Question

The rules for multiplying two integers can be extended to a product of 3 or more integers. Find the following products.

a)(3)(3)(-3)
b)(3)(-3)(-3)
c)(-3)(-3)(-3)
d)(3)(3)(3)(-3)
e)(3)(3)(-3)(-3)
f)(3)(-3)(-3)(-3)
Based on your results, complete the following statements:
(i)When a product of integers has an odd number of negative factors, then the sign of the product is ________ because...
(ii)When a product of integers has an even number of negative factors, then the sign of the product is ________ because...

Answer 1

When multiplying integers, the sign of the product is determined by the number of negative factors. If there are an odd number of negative factors, the product will be negative.

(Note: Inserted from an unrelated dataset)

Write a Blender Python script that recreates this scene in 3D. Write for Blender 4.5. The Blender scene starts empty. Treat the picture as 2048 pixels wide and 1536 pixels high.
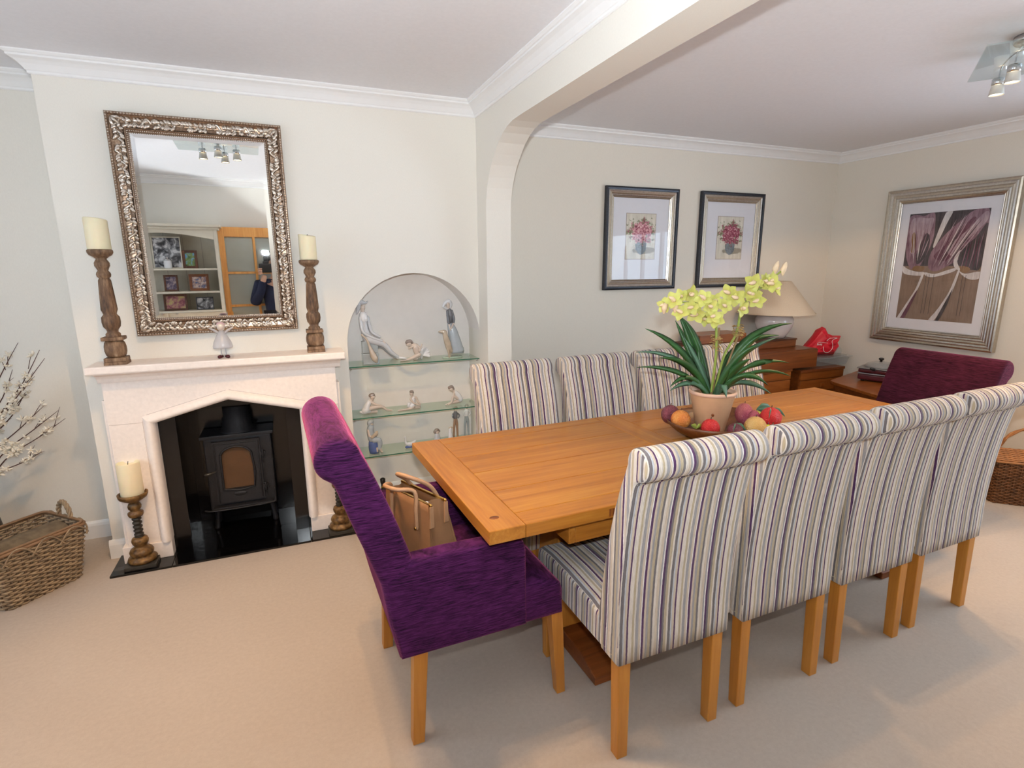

If there are an even number of negative factors, the product will be positive.

Step-by-step explanation:

When multiplying integers, the rules state that:

1. When two positive numbers multiply, the answer has a positive sign.
2. When two negative numbers multiply, the answer has a positive sign.
3. When the two numbers multiplied have opposite signs, the answer has a negative sign.

Using these rules, we can find the products:

1. a) (3)(3)(-3) = -27
2. b) (3)(-3)(-3) = 27
3. c) (-3)(-3)(-3) = -27
4. d) (3)(3)(3)(-3) = -81
5. e) (3)(3)(-3)(-3) = 81
6. f) (3)(-3)(-3)(-3) = -81

(i) When a product of integers has an odd number of negative factors, then the sign of the product is negative because multiplying an odd number of negative numbers results in a negative sign.

(ii) When a product of integers has an even number of negative factors, then the sign of the product is positive because multiplying an even number of negative numbers results in a positive sign.